Arnon Grunberg

Anger

Commentators

On half-clever commentators – Bret Stephens in NYT:

‘He lost the Midwestern states that gave him his victory four years ago. He appears to have lost Georgia, which he carried easily four years ago, as well as Arizona, which no sitting Republican president has lost since 1932. What ground he gained among Latino and Black voters, according to early exit poll data, he more than lost among white men, particularly those with college degrees, not to mention seniors.
Certain half-clever conservative commentators have noted that Trump improved on his 2016 vote total by several million votes. But Joe Biden improved on Hillary Clinton’s total by even more.
Most remarkable: Trump lost despite 56 percent of Americans saying they were better off now than they were four years ago, according to a Gallup survey from September. He lost despite Republicans gaining seats in the House, doing well at the state level and having reasonable hopes of holding the Senate. He lost despite the damage that progressive rhetoric about defunding the police and banning fracking did to some Democrats. He lost despite all the usual advantages of incumbency.’

(…)

‘Among his fervent supporters, or those who drew better ratings or poll numbers from his presidency, this was at least understandable.
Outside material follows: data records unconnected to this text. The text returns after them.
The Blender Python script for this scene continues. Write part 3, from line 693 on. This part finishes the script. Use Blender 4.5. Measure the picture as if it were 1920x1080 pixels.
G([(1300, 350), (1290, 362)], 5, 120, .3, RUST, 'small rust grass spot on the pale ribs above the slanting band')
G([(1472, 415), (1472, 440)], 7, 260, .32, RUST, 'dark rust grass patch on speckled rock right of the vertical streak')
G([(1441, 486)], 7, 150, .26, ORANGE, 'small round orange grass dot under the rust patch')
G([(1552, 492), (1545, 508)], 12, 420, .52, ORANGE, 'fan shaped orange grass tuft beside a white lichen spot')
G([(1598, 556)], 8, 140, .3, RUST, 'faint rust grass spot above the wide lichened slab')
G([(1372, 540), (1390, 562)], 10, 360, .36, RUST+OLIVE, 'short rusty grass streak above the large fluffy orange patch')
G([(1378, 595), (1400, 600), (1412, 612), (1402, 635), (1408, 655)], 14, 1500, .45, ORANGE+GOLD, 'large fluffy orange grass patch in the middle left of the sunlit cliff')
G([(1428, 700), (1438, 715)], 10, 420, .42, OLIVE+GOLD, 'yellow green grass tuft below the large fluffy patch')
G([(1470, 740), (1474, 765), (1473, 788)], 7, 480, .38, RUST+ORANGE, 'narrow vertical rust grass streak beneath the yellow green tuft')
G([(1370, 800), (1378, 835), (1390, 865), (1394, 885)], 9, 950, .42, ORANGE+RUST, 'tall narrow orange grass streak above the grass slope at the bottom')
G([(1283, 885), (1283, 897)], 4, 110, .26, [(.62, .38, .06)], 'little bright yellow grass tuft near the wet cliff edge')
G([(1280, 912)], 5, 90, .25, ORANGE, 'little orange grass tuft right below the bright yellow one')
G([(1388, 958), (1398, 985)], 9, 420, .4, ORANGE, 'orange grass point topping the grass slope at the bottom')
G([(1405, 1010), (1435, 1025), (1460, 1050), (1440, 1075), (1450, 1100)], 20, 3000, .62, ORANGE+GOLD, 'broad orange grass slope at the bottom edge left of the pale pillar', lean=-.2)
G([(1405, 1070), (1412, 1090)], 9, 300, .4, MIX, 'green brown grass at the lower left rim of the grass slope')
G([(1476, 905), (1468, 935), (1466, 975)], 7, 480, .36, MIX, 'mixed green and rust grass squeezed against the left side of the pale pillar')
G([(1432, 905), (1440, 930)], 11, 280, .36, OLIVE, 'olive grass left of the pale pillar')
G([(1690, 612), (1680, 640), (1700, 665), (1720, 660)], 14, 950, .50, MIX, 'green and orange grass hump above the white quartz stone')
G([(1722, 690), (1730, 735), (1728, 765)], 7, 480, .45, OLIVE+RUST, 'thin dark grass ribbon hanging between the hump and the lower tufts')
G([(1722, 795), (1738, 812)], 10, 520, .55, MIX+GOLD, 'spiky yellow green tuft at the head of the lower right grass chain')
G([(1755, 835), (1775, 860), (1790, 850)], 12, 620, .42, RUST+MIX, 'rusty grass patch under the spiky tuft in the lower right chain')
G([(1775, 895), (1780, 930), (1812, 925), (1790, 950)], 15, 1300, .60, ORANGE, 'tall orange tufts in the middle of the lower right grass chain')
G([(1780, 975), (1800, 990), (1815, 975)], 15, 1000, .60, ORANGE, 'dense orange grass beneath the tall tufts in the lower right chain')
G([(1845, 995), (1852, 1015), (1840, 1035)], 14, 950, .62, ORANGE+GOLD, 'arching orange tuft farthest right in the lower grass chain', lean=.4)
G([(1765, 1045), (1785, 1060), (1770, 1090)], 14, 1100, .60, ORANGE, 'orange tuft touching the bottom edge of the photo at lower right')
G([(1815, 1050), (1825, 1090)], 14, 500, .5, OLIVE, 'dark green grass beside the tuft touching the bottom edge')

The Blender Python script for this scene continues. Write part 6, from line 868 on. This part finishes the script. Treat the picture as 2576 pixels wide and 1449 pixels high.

They had TV careers to preserve, political jobs to fill, a cult leader to worship.’

Read the article here.

I mostly agree with Stephens. This was not a landslide, but it was not 2000 either. Yes, approximately 70 million people voted for Trump, which says among other things a lot about the distribution of information and the utter distrust of many Americans, and probably rightly so, of the political class.
As is rather well-known, the repetition of a lie turns the lie into something that resembles truth.

We’ve been told that anger is a positive force that will provide us with change.
But the anger of the other side is called resentment. And it’s at least as powerful.

The political class in the US and in most other countries is, with several exceptions, far away from the wise men Plato was dreaming about.
When politics becomes a profession and the people, more or less, decide your job security, then to quote a colleague, all bets are off.